Perhaps the best thing that has come to the end, during this glorious National Championship run, is the criticism that Ryan Day can’t win a big game. Going 6-1 (University of Oregon twice) this season in games against fellow opponents in the College Football Playoff, with a PLUS 100-point differential, should put those accusations to bed. They key word being SHOULD; there are A LOT of drunk uncles in Buckeye Nation.
So, thank you to Coach Day for leading the charge into this new College Football landscape. Thank you for silencing the crowd who wanted Urban back and thank you for having a higher overall winning percentage (87.5/81.0) than Tressel, with as many National Title wins against less National Title losses.
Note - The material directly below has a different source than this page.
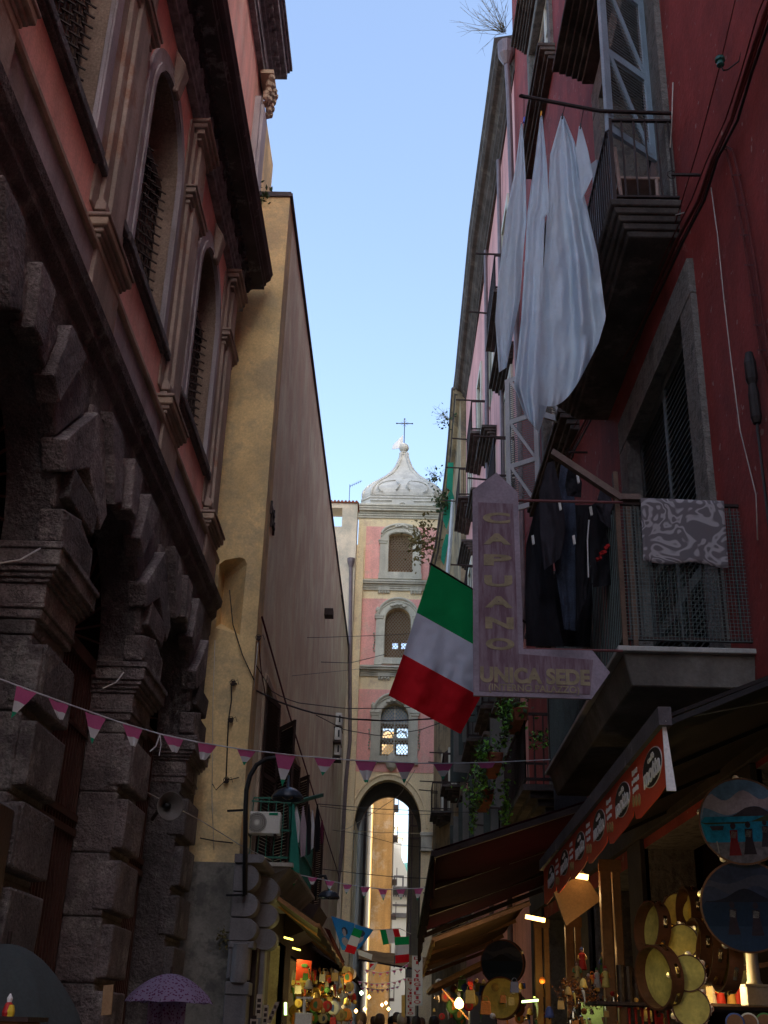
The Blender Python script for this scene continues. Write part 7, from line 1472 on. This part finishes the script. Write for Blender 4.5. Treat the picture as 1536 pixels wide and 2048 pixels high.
coats = [mat('coat %d' % i, c_, .9) for i, c_ in enumerate(((.02,.02,.025),(.05,.06,.09),(.22,.04,.03),(.10,.09,.08),(.30,.28,.26),(.03,.06,.05),(.16,.11,.06)))]
hairs = [mat('hair %d' % i, c_, .6) for i, c_ in enumerate(((.012,.009,.008),(.05,.025,.012),(.16,.15,.14),(.10,.06,.03)))]
crowd = [(-1.0,15.5,0,2,3,0,'person with dark hair and black coat, nearest head at lower centre left'),(-.55,17,2.8,0,1,1.0,'person in a navy coat seen from behind near the street middle'),(.05,18.5,3.1,4,2,1.02,'person with grey hair and pale coat in the street centre'),(.5,20,3.0,2,0,1.0,'person in a dark red coat right of the street centre'),(-1.2,21,.2,1,1,.98,'person with brown hair facing the viewer on the left side'),(-.1,22.5,3.2,3,0,1.05,'tall person in grey brown coat behind the centre'),(.75,24,3.1,5,1,1.0,'person in dark green coat near the vertical signs'),(-.7,25.5,.1,6,3,1.0,'person in tan brown coat left of centre'),(.25,27,3.1,0,0,1.04,'person with black hair in the crowd middle'),(-1.0,29,3.1,4,1,1.02,'person in pale coat far left of the crowd'),(.55,31,0,1,2,1.03,'person with grey hair far right of the crowd'),(-.3,33,3.1,2,0,1.05,'person in red coat far down the street'),(0.9,16.5,2.9,3,0,.99,'person in grey coat close to the right stalls'),(-.4,37,3.1,0,1,1.05,'farthest dark coated person in the crowd')]
for x, y, rz, ci, hi, sc, lab in crowd:
    x = x*.75+.05; y = y*.98 + 9
    sc = sc or 1.0; sc *= 1.02; t_ = thing('person', lab, 'person', (x,y,0), 'people walking down the street'); t_.rotation_euler = (0,0,rz+rnd.uniform(-.3,.3)); t_.scale = (sc,)*3
    for nm, me_, m_ in (('body',bodym,skinm),('jacket',jack,coats[ci]),('trousers',trou,coats[(ci+1)%7]),('hair',hm,hairs[hi]),('nose',nm_,skinm)):
        mc = me_.copy(); mc.materials.clear(); mc.materials.append(m_); o = bpy.data.objects.new(nm, mc); COL.objects.link(o); o.parent = t_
Thank you for advocating for mental health awareness and thank you for representing our state and our University with dignity, integrity, and grace – qualities which your harshest critics, and your predecessor, seem to lack.
SILVER BULLET PORTAL
- The last time Notre Dame beat Ohio State was in 1936. Lou Holtz was born in 1937. Ergo, Lou Holtz has never seen Notre Dame beat Ohio State.
- Notre Dame QB Riley Leonard is one tough customer and played a heck of a game.
- I suppose that I support ex-Buckeye player Marcus Freeman and his success at Notre Dame, but it is important to remember that Satan also started out as an Angel.
- Ohio State is 7-0 against Notre Dame since 1995 – which was the first year they had faced each other since 1936. Also since 1995, Ohio State is 18-11 against UM, and 23-7 against Penn State. That is a 48-18 clip against the other Midwestern Blue Bloods and with more National Championships than the other teams combined. There can be no doubt that Ohio State is the premier football program in the Midwest.